I've been so focused on sacral chakra healing that I didn't even see my root chakra screaming for attention. Actually, that's a lie, I saw it staring me right in the face, I just chose to ignore it...the stillness, the idea of facing the shadows that lurk inside, setting boundaries, the fears...yuck, it all seems so much less exciting than the movement, creativity, sexuality, emotion and pleasure that makes up the second chakra. Even as I dove deep into my sacral chakra, teaching and taking classes full of deep hip openers, and a whole lot of exploration, my root put me right in my place. Again, here I am trying to fly through another process instead of taking my time to set up the proper foundation. Slowly, I'm giving in. As I'm dragged out onto solid ground my stubborn self emerges and dives back deep into the water...only to be pulled back out. The moments up until I decide to allow myself to be still and ground myself are possibly amusing and maybe even, for those around me, flat out irritating as I try to resist this stillness. In the end it's still somewhat unsettling...and somewhat unstill, but also exciting in the sense that this is really new for me. What I'm experiencing is similar to when you're in a yoga pose and you can't find the joy in it but you smile anyway and from out of nowhere joy bubbles up to the surface. Calm takes over your body even with that strange sensation you initially wanted to escape. Contrasting sensations existing at the same time. It's interesting that I'm always ready to leap, to fly, to run but in this stillness there is still just as much excitement, just as much to explore.
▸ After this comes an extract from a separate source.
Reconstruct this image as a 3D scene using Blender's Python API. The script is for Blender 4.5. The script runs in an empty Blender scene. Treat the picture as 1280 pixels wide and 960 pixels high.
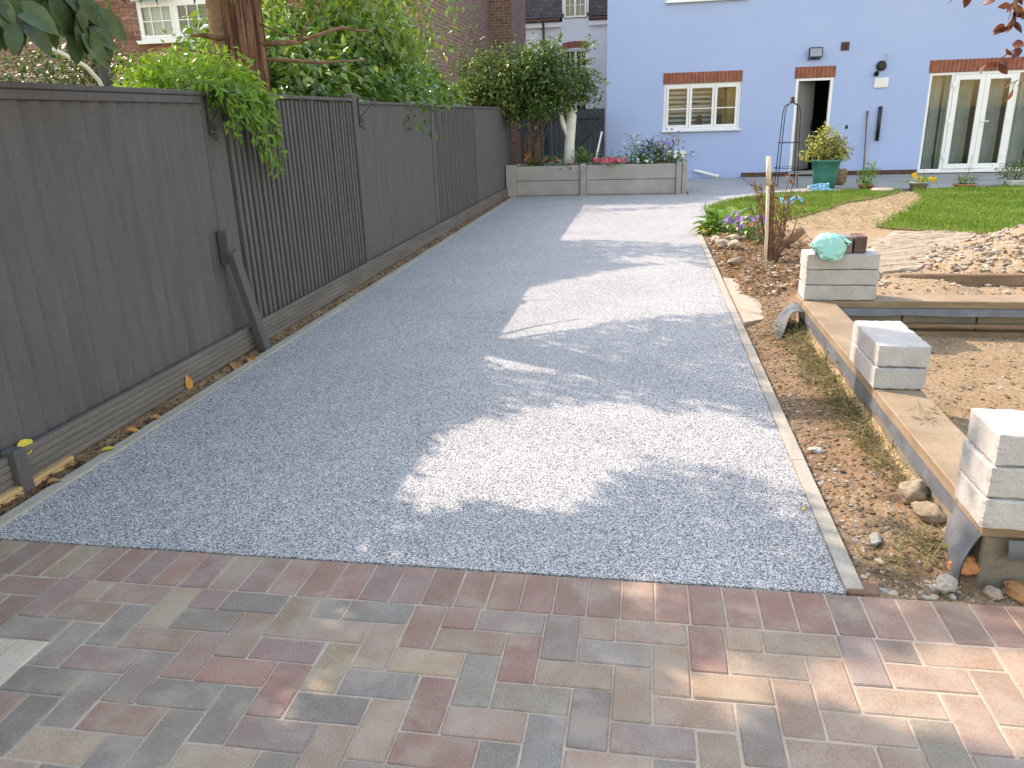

My curiosity now running wild with the idea of what it means that you can feel opposite extremes in one moment. It surprised me, but my experience so far has shown me that I can explore depths I never knew existed, a deep peace that still feels very much alive and not complacent at all, and that I can open up with ease in this space. Allowing myself to let go and be supported has shown me how much support I truly have. I've been floating along lost in open water for so long that this feels like the most exciting experience I've had. I can actually create a life for myself here. I have a foundation to build onto and I can keep building up because nothing is crumbling anymore.

Root Chakra Tidbits

Located at the Base of the Spine, Color is Red, Element is Earth, Function is Survival, Grounding

Needs & Issues- the body, foundation, survival, roots, grounding, nourishment, trust, home, family, health, prosperity, safety, right to be here, appropriate boundaries.

From Anodea Judith in Eastern Body Western Mind:
"Without grounding we are unstable. we lose our center, fly off the handle, get swept off our feet, or daydream in the fantasy world. We lose our ability to contain, which is the ability to have and to hold. If we cannot contain, we cannot hold our boundaries and build up inner power; thus we cannot mature. Without boundaries, natural excitement gets dissipated and diluted and becomes ineffectual. When we lose our ground, our attention wanders and we appear vague and insubstantial."